* **DATA FOR THE TASK**:
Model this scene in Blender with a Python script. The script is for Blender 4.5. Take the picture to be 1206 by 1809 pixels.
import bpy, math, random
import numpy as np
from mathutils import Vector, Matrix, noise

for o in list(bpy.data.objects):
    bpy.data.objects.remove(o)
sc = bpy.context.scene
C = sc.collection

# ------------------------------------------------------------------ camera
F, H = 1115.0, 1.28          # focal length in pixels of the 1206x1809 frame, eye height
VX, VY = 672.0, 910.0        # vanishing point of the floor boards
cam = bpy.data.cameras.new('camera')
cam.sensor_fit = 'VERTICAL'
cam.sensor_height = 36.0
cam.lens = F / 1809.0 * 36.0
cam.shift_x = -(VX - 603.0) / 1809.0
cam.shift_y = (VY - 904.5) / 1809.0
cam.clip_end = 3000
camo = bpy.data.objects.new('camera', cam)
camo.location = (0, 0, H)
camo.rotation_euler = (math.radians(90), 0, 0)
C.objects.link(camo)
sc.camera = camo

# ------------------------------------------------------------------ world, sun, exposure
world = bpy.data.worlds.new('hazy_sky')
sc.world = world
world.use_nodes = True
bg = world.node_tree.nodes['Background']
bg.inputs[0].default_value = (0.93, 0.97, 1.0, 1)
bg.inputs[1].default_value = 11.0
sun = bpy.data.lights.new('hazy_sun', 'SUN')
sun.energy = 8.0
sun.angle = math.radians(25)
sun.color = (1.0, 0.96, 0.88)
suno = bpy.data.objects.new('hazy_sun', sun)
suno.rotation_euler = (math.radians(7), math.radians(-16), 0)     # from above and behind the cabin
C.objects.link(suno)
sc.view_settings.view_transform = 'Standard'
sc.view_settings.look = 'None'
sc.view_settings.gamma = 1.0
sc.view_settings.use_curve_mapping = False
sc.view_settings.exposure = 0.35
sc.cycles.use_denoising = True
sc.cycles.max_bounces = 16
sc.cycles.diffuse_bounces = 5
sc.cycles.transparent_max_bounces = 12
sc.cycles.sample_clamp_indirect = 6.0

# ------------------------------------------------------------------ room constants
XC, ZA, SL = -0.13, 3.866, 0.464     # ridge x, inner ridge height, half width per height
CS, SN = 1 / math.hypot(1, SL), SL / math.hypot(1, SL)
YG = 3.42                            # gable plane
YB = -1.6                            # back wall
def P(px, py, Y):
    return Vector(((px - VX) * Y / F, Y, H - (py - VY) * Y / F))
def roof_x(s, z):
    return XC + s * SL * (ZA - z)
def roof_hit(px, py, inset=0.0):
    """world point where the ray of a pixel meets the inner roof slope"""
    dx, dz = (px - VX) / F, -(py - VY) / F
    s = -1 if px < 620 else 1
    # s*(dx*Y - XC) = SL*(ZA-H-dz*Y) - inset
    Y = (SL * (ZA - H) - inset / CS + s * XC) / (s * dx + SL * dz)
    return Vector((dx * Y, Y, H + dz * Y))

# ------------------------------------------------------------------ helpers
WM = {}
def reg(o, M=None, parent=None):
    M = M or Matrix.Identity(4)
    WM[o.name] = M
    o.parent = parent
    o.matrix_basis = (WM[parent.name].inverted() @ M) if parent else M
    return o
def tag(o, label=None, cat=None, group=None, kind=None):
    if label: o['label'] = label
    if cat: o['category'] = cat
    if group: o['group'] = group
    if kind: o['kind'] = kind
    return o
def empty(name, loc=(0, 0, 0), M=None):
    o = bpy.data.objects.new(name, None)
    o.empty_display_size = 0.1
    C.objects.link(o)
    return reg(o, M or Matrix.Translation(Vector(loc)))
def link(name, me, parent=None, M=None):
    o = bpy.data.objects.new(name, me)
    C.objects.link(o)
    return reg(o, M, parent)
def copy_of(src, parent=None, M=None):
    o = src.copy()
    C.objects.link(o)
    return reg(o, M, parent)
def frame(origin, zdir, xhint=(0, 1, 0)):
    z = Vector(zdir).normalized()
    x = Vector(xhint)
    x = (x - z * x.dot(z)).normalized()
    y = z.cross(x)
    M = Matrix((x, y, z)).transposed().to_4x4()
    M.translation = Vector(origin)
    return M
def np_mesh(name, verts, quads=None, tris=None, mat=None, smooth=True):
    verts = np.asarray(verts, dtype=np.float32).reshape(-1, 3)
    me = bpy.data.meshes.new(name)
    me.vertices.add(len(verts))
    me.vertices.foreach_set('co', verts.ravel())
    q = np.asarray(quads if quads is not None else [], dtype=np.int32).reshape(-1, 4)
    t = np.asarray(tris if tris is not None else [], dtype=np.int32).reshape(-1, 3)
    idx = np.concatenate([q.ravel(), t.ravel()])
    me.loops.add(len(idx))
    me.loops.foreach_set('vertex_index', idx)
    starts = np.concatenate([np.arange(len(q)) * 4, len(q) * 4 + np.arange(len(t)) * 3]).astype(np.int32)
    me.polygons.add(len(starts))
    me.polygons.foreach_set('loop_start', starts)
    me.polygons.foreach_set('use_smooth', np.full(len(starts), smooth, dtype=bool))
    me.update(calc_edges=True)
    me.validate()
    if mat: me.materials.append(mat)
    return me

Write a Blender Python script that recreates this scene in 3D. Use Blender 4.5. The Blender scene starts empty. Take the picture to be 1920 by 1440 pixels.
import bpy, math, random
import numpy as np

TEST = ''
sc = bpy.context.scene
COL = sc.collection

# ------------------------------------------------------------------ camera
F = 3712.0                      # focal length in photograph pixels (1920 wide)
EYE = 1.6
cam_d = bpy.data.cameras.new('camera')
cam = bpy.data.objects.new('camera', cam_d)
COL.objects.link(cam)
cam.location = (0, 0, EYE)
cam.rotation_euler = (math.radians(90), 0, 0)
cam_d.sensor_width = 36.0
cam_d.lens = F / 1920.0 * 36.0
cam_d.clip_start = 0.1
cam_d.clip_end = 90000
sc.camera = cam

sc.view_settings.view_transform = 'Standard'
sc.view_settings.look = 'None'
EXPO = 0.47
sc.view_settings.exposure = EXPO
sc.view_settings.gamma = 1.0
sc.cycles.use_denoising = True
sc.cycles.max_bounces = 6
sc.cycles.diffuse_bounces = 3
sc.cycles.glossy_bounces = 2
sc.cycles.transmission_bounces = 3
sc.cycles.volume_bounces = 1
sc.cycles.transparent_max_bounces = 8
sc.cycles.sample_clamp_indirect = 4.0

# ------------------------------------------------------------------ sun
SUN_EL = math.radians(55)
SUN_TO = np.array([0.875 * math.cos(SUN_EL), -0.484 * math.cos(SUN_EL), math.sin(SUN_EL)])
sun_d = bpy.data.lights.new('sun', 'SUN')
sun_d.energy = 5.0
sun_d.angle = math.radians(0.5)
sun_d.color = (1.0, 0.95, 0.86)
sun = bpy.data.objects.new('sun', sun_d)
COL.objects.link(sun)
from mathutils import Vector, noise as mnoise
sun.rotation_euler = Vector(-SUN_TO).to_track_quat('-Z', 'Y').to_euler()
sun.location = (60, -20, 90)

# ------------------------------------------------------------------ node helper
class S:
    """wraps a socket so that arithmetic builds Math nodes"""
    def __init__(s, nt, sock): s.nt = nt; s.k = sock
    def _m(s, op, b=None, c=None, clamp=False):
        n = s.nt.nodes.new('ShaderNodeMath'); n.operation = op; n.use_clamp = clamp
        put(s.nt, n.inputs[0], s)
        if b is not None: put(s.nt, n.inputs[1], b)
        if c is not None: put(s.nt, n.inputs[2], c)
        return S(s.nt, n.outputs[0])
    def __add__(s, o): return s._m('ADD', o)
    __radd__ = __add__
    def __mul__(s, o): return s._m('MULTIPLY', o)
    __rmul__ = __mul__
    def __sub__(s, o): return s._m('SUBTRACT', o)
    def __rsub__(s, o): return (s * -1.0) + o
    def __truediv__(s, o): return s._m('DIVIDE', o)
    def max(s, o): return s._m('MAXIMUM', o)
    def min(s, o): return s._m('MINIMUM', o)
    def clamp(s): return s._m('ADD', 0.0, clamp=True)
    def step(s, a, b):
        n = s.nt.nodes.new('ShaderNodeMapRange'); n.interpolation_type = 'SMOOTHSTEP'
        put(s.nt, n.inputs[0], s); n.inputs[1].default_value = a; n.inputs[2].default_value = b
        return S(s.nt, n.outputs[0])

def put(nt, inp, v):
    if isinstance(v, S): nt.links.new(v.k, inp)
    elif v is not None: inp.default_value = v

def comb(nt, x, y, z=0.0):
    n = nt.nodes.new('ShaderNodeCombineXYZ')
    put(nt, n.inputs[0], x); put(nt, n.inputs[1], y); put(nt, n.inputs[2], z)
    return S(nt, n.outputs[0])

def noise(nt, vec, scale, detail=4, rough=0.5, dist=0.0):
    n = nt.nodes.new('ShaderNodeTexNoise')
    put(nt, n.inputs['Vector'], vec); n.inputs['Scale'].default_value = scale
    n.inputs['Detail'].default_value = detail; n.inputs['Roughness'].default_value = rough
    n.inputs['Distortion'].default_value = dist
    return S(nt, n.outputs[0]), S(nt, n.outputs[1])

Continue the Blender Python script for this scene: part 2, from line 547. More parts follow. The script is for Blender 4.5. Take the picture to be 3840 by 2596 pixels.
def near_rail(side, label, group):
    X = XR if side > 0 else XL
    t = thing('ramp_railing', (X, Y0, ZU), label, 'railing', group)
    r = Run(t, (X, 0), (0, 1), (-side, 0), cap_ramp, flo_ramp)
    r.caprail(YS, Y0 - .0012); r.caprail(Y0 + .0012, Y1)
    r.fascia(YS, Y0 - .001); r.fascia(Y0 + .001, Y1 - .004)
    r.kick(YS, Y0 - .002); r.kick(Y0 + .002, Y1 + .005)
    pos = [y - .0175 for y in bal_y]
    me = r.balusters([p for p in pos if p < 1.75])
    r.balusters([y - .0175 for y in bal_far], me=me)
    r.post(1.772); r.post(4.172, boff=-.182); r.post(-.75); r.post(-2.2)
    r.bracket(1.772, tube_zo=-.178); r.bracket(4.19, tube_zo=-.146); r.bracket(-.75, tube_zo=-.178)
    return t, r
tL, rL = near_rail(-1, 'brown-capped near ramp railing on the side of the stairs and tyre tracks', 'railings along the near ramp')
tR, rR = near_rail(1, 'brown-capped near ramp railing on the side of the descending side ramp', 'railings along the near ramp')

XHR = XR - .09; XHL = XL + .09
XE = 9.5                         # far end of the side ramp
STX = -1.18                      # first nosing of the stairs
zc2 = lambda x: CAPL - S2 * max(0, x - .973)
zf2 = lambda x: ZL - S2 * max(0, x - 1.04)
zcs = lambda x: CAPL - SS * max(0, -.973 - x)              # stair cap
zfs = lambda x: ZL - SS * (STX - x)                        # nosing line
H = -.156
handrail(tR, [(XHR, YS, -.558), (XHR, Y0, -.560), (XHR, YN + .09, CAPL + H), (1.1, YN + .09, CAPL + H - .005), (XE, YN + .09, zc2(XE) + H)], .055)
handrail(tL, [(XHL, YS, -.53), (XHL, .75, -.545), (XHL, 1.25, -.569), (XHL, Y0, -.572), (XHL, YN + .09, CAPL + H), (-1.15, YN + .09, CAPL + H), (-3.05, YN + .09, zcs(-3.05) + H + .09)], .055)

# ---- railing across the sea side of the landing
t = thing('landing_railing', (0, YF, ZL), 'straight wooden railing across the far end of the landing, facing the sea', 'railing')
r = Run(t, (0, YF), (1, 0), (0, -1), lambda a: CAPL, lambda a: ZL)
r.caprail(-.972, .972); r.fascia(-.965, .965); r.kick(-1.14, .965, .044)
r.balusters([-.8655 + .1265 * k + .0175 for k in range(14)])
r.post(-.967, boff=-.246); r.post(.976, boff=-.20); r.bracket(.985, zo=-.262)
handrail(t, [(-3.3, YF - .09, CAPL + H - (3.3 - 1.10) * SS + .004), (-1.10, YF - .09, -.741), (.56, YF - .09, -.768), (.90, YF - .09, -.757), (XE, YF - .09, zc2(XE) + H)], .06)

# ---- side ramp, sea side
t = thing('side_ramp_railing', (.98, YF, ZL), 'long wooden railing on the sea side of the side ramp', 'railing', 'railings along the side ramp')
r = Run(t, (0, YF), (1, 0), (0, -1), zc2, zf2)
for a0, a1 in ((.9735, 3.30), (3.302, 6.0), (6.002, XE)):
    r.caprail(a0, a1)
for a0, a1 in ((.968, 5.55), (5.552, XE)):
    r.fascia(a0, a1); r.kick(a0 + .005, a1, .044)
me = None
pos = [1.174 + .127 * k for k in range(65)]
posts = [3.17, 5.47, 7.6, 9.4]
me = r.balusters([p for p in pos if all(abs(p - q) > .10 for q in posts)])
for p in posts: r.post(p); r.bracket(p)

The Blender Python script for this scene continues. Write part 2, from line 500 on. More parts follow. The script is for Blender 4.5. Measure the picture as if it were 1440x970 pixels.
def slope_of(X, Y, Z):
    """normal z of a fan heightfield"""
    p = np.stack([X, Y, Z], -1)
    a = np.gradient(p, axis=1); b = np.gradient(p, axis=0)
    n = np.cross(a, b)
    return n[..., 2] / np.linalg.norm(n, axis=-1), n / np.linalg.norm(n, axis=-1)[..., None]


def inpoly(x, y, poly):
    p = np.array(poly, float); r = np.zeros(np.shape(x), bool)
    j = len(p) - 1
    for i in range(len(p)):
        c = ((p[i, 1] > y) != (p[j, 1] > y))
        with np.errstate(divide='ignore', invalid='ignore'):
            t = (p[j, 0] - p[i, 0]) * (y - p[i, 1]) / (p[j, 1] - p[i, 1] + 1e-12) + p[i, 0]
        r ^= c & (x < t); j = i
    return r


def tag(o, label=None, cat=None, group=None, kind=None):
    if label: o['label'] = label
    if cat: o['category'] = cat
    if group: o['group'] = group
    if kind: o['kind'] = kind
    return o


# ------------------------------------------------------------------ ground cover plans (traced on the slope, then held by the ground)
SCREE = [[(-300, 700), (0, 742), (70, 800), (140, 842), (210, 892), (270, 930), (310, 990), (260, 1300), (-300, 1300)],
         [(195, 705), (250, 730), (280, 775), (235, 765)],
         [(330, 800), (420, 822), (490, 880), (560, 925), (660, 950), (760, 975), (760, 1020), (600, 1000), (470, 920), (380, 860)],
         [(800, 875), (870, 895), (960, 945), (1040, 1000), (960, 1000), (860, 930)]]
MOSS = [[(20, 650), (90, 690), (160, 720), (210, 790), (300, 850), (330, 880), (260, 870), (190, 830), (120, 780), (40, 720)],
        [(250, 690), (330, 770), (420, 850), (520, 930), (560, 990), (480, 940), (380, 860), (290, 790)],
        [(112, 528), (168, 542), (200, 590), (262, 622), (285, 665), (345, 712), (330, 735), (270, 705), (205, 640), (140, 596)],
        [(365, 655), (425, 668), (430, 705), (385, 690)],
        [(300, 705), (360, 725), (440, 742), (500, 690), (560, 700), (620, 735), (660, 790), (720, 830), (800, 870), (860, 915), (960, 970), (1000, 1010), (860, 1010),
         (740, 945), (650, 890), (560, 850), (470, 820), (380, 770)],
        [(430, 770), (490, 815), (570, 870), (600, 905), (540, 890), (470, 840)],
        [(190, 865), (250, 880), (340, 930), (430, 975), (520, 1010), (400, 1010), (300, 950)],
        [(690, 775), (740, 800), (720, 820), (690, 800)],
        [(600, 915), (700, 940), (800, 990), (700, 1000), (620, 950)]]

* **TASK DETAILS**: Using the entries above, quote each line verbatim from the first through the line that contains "C = sc.collection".

* **TASK RESULT**:
Model this scene in Blender with a Python script. The script is for Blender 4.5. Take the picture to be 1206 by 1809 pixels.
import bpy, math, random
import numpy as np
from mathutils import Vector, Matrix, noise

for o in list(bpy.data.objects):
    bpy.data.objects.remove(o)
sc = bpy.context.scene
C = sc.collection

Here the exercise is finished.